A teenage black girl is next to her, almost edged out of her seat by the American woman's ample thighs. The girl has a long scar over her face, a diagonal slash from right eyebrow down to her jaw. I try to imagine what caused it, and the pain. She probably doesn't think this when she looks into the mirror, but the scar gives her a haunting beauty. She is rather furtively reading a library copy of Black Lace Quickies 1, her eyes darting around as if expecting someone to catch her.
Across the way a pink cheeked jolly looking woman - I imagine her being an enthusiastic, if inexpert karaoke singer - is chuckling at Stuart Maconie's Pies and Prejudice. A tough looking, blocky fellow with a ruddy face that looks like it has seen its share of bar fights, is nearing the end of Elizabeth George's What Came Before He Shot Her.

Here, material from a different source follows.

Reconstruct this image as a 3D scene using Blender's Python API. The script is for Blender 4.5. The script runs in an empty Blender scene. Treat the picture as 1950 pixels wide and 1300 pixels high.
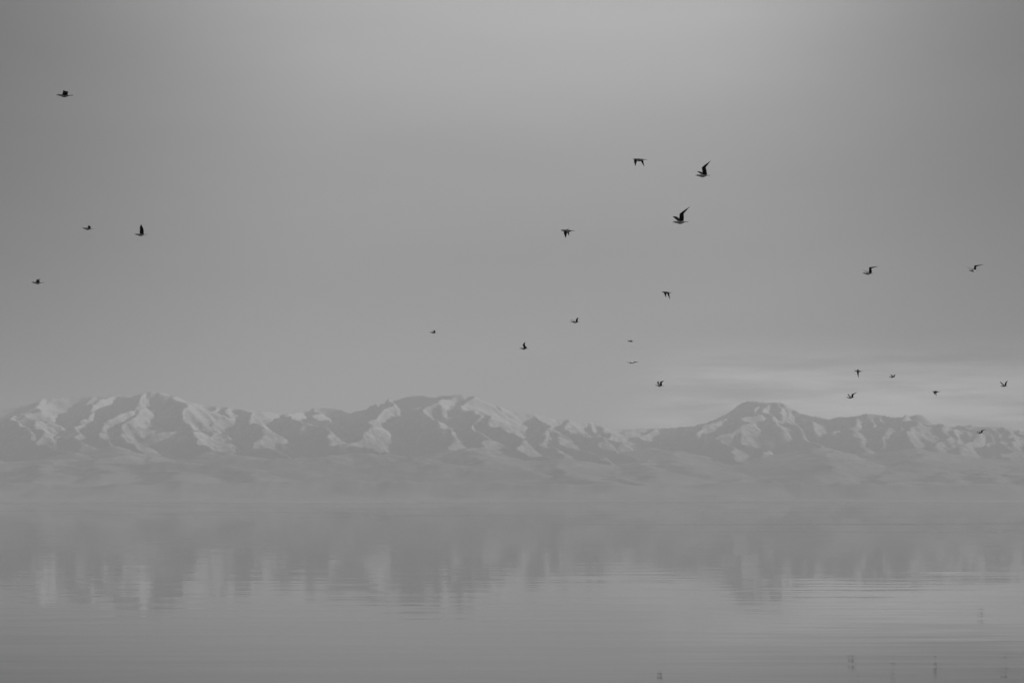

A large, floppy haired indie boy - think Jack White's beefier brother - next to me is engrossed in the The Brothers Karamazov, a hardcover edition with yellowing pages, from Oxfam, I notice approvingly as he flips to the front page with the price. For some reason I hope desperately that he is reading on his own and not for some course. And me? Well I'm writing this all down in my Moleskine and I notice that Brothers Karamazov is surreptitiously looking at what I am writing. Can you read my scrawl, O Jack White's beefier brother? Can you?